Meu Davi foi mais uma vítima da estrutura, dessa forma de pensar e agir das elites que já existe há muito tempo, desde o Brasil Colônia, quando achavam que preto e índio tinham que morrer. A morte de Marielle, por exemplo, até hoje não tem resposta para a pergunta: “quem mandou matar?”

Meu filho caçula fez parte de um sistema de eugenia, assim como a menina Ágatha. A bala perdida só encontra corpos negros. Os desaparecimentos só somem com corpos negros. Está em curso um genocídio e não se toma providência. Enquanto não houver uma verdadeira união entre movimentos e população cobrando soluções do governo, não veremos mudanças. O que vemos são os poderosos com suas canetas facínoras.

No caso do meu filho, os militares vão julgar seus pares. Dos 23 policiais apontados por testemunhas como autores, apenas 17 foram indiciados pelo Departamento de Homicídios e Proteção à Pessoa e 7, só de patentes menores, foram denunciados pelo Ministério Público da Bahia.
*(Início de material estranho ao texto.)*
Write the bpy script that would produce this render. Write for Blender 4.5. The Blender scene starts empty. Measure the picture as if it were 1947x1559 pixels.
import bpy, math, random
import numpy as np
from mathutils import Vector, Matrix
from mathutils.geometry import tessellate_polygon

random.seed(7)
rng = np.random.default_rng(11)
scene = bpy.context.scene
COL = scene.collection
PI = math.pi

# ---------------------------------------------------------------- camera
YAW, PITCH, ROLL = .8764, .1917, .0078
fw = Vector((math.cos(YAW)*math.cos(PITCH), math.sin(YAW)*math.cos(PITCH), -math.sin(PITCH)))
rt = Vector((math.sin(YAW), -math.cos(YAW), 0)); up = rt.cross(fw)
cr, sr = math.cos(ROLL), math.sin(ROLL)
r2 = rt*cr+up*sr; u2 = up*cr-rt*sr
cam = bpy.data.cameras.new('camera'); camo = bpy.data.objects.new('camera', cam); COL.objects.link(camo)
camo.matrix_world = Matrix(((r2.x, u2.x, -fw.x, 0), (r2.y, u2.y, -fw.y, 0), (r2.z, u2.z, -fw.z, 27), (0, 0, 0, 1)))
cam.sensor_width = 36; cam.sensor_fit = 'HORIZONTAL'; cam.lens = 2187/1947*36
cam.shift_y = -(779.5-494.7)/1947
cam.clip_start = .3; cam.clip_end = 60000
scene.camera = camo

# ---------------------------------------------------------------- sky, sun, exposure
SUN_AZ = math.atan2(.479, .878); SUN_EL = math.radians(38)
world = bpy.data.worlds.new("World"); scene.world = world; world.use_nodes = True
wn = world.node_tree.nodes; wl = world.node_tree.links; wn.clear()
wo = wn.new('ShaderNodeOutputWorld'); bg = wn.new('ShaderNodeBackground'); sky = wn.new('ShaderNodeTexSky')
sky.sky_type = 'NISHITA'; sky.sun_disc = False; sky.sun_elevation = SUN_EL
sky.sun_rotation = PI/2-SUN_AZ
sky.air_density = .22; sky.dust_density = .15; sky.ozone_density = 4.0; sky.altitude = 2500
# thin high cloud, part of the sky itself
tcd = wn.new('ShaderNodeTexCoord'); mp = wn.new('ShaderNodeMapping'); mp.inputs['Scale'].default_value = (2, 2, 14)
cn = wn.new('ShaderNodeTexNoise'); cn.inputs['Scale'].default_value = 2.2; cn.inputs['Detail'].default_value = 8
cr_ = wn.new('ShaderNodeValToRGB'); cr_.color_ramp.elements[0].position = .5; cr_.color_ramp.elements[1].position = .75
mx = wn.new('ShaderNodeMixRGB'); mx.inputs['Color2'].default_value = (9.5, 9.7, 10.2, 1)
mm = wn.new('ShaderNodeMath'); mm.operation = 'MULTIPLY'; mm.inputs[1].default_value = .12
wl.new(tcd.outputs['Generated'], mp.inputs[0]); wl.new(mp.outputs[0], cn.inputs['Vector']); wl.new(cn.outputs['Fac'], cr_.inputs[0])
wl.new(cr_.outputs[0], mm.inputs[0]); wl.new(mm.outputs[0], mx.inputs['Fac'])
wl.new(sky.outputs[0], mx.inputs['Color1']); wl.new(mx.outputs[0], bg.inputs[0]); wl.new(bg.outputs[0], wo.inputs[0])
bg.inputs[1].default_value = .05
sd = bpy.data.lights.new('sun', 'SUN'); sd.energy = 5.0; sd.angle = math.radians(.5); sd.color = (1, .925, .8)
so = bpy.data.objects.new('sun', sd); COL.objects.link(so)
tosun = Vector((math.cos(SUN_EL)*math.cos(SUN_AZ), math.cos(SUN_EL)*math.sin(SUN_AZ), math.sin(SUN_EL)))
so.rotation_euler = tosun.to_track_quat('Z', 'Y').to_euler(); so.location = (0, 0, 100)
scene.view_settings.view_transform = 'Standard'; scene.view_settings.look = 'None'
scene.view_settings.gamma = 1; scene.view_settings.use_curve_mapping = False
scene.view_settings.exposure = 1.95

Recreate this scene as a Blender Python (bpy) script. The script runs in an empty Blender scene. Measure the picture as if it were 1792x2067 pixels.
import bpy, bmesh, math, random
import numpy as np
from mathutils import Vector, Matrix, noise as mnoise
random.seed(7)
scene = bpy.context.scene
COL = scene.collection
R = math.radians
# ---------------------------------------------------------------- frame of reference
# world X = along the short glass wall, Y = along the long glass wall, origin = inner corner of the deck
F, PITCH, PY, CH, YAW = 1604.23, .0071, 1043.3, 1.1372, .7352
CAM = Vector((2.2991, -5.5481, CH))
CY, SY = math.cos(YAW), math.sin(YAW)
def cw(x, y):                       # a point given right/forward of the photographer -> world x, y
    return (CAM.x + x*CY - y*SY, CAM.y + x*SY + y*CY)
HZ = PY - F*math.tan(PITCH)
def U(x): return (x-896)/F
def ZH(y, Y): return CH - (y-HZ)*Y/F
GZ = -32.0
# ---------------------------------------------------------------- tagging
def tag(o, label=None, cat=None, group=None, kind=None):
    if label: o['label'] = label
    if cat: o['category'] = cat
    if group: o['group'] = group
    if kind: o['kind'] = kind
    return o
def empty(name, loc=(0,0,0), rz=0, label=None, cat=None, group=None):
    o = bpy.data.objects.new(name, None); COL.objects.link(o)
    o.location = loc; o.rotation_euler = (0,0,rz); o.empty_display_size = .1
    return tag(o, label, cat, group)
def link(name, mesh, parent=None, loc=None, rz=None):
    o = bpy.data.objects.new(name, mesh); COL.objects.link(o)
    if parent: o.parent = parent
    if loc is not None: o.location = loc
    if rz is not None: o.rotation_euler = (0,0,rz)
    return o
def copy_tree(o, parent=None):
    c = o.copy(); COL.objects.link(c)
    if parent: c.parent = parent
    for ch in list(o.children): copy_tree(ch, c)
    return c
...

Eu não desisto. Vou lutar contra essa Justiça, que é muito lenta. Completam-se 5 anos e nem começaram as oitivas. Só eles sabem onde enterraram meu filho, ou os pedaços dele. Eu gostaria muito de dar um enterro digno para meu filho. Ou, pelo menos, um enterro simbólico. Para me dar paz e dar paz ao espírito dele.

O caso do meu filho foi denunciado à ONU e cobro para que o Estado se manifeste publicamente, dê as caras e se responsabilize. No dia 8 de outubro, dia que meu filho faria 21 anos, entreguei nas mãos do Rodrigo Maia, presidente da Câmara dos Deputados, uma carta que pedia para parar com essa política genocida. Juntei forças com outras mães que também tiveram a vida de seus filhos interrompidas pelo Estado. Isso tem que acabar.

Por fim, agradeço às pessoas que fizeram pressão pela resolução desse caso, às inúmeras cartas que recebi. Parece uma luta sem fim. Quando penso que estou fraca, estou forte pelo Davi.